• Work to be completed: Find the string "this" in the data, then copy every line where it is found.

• Information shown:
◆ ◆ ◆ ◆
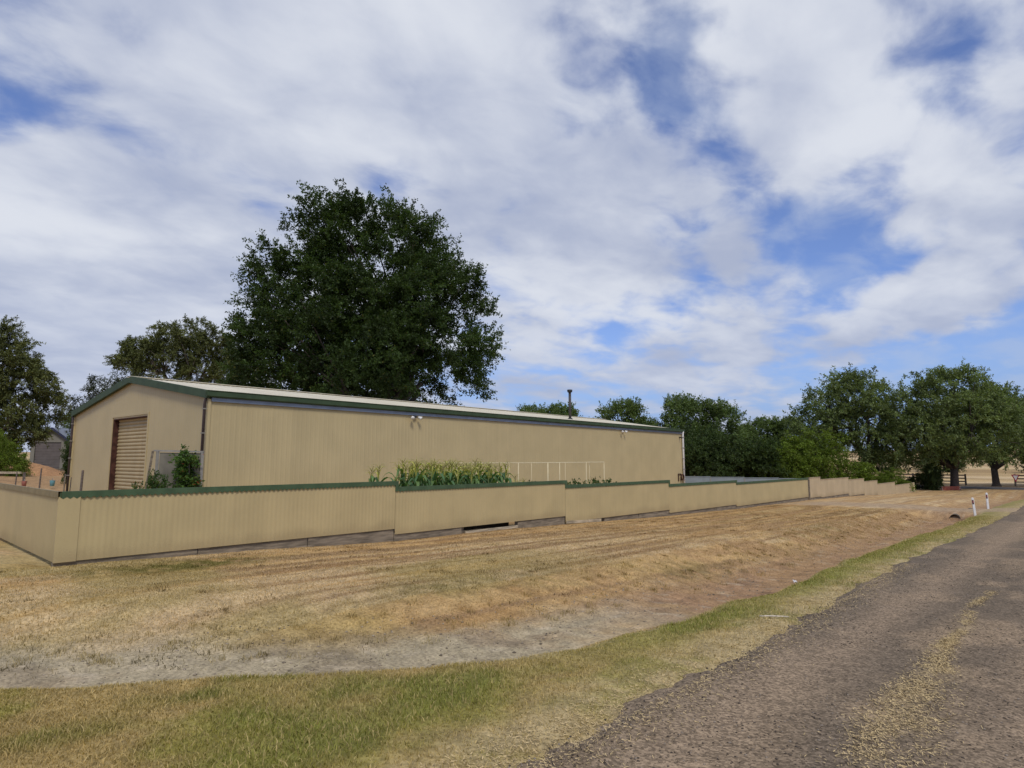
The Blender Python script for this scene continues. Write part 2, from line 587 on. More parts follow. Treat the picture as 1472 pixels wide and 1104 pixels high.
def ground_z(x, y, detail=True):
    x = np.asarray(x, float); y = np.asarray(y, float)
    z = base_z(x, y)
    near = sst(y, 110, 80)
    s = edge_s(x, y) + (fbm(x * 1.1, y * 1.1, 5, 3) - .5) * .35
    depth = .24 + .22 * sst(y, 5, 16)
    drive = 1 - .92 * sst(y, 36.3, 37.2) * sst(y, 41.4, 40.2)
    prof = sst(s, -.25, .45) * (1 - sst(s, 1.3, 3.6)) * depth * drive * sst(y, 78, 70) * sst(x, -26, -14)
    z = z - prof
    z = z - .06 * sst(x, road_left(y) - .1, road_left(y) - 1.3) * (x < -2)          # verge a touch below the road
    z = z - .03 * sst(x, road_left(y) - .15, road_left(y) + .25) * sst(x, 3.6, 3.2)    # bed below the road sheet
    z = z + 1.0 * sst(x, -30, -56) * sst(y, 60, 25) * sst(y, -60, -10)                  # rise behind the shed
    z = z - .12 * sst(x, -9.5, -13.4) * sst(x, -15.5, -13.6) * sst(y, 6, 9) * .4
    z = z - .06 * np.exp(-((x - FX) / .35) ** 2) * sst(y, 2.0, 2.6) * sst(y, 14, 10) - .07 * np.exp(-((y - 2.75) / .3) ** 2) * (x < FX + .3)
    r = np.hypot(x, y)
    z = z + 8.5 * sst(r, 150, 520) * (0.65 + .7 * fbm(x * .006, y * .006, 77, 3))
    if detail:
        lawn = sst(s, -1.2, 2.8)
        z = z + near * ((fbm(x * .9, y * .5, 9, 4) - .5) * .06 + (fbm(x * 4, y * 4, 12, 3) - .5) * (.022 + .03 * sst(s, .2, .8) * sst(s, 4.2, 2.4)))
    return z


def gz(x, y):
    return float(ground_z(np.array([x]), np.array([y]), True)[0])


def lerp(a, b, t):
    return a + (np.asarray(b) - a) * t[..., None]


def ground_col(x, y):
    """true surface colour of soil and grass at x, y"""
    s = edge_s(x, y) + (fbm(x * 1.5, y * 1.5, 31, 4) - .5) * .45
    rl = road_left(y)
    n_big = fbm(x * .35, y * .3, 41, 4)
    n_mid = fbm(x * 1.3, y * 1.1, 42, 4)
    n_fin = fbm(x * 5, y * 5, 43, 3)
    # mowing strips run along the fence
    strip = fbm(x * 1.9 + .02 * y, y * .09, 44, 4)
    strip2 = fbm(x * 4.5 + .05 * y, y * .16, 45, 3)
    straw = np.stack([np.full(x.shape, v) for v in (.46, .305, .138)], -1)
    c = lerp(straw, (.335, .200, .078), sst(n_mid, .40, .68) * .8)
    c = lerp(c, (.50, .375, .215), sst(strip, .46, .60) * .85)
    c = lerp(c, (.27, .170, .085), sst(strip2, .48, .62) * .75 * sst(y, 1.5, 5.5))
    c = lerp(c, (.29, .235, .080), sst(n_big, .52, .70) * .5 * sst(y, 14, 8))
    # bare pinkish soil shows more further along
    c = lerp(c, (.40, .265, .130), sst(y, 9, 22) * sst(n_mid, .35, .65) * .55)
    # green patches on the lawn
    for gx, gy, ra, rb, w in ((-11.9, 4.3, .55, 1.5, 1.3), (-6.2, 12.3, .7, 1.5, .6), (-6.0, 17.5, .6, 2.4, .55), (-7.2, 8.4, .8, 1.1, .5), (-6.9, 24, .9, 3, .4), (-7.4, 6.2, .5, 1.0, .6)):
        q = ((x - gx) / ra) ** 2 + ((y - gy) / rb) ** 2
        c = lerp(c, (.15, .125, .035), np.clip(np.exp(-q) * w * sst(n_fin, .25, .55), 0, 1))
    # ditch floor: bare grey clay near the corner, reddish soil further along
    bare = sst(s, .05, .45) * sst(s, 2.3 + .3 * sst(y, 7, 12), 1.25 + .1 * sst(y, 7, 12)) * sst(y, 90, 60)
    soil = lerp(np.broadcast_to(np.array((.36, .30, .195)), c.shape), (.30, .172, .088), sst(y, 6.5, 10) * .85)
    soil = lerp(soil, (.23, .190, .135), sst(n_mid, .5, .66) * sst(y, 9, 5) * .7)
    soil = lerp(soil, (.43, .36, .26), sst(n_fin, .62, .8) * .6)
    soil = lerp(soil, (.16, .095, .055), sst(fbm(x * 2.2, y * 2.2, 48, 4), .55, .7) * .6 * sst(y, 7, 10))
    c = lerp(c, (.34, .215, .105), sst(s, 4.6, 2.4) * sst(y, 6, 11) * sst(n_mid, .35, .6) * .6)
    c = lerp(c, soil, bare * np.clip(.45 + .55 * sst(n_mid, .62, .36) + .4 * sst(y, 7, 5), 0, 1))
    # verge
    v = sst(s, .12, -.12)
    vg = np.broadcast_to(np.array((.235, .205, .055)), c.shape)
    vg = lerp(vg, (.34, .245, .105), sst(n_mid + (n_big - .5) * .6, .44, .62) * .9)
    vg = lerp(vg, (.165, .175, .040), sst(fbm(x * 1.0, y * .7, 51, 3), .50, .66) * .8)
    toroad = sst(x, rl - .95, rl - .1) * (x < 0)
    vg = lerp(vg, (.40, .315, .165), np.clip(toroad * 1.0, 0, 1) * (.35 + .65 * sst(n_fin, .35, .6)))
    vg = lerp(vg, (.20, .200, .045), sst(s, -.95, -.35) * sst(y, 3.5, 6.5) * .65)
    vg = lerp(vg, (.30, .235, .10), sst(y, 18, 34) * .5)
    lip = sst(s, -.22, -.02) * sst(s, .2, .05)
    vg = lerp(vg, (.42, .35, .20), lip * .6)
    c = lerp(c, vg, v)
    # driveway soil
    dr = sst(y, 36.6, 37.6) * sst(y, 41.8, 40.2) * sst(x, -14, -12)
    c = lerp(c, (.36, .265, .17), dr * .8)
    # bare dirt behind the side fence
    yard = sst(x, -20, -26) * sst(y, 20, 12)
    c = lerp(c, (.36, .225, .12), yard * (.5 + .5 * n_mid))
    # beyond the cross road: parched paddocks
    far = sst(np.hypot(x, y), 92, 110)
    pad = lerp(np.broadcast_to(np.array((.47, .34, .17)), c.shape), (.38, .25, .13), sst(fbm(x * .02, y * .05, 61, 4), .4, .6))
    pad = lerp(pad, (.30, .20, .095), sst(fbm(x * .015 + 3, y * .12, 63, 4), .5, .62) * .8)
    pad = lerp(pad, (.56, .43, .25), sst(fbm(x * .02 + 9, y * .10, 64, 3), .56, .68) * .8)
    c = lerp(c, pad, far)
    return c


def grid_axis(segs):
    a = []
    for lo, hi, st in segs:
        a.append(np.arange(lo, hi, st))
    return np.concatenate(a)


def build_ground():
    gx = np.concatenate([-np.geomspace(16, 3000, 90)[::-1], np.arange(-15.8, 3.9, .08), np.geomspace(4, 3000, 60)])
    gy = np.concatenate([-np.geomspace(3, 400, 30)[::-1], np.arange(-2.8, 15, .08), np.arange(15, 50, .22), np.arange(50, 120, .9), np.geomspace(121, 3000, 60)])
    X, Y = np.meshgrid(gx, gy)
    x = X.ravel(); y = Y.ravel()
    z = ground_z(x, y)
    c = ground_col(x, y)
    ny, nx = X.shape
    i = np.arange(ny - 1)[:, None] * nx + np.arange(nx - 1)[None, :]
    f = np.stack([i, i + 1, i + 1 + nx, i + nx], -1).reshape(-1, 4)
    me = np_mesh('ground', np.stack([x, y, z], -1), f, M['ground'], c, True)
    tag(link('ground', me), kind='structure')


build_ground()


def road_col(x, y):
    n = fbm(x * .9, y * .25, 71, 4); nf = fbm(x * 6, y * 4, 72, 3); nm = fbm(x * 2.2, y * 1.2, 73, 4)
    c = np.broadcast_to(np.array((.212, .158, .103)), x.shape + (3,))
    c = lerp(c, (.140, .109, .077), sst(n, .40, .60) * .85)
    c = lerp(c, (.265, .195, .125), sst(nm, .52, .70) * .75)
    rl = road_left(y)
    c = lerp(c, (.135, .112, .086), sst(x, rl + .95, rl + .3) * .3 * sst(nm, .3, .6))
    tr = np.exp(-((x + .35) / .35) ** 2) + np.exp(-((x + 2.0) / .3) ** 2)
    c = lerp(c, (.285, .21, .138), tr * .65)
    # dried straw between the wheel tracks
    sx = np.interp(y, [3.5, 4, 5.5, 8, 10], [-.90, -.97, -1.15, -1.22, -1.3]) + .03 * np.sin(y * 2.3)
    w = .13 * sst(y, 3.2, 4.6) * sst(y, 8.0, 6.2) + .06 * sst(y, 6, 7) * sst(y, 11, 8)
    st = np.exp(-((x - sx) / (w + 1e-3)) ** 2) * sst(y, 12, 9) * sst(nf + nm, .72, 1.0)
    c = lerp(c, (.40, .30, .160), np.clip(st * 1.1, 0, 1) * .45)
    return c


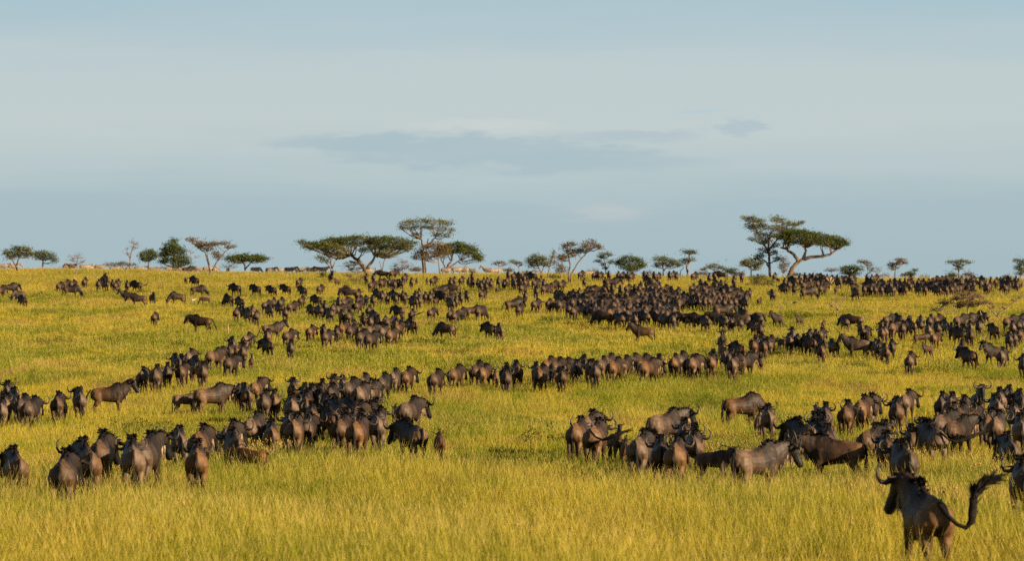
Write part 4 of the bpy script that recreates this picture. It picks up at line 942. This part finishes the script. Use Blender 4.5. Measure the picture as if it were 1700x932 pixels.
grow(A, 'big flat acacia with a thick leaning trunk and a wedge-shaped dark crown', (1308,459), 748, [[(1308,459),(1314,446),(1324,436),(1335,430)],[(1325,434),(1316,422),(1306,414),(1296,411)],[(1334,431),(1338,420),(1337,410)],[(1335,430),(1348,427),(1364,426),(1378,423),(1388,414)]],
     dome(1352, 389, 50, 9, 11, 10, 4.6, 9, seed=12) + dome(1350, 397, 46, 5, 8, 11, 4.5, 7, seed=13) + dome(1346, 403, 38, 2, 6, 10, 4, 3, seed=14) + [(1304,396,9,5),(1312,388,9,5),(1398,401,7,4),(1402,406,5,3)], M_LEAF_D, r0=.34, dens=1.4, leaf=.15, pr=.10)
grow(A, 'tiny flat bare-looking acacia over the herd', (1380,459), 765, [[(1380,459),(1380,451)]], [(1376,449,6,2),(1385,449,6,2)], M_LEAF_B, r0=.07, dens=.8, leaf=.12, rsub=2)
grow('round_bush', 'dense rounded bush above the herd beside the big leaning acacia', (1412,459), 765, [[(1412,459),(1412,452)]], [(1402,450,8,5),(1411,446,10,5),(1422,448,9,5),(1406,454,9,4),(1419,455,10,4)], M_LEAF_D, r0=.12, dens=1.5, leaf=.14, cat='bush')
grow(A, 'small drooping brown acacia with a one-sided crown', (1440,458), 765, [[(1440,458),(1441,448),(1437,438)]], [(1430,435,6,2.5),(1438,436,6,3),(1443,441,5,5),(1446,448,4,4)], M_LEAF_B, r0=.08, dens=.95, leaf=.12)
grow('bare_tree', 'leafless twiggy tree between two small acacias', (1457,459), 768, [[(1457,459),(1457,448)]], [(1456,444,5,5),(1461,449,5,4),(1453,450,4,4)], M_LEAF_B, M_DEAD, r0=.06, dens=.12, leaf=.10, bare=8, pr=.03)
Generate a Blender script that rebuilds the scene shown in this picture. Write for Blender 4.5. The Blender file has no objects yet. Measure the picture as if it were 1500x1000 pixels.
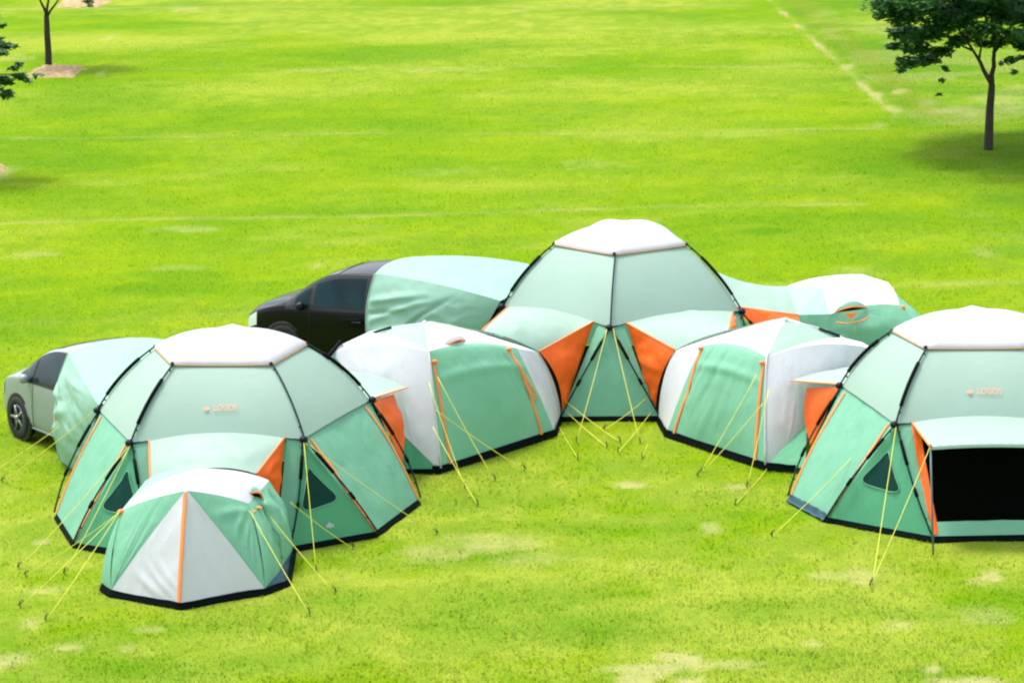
◆ ◆ ◆ ◆
• Written answer:
The Blender Python script for this scene continues. Write part 2, from line 587 on. More parts follow. Treat the picture as 1472 pixels wide and 1104 pixels high.
Write part 4 of the bpy script that recreates this picture. It picks up at line 942. This part finishes the script. Use Blender 4.5. Measure the picture as if it were 1700x932 pixels.
Generate a Blender script that rebuilds the scene shown in this picture. Write for Blender 4.5. The Blender file has no objects yet. Measure the picture as if it were 1500x1000 pixels.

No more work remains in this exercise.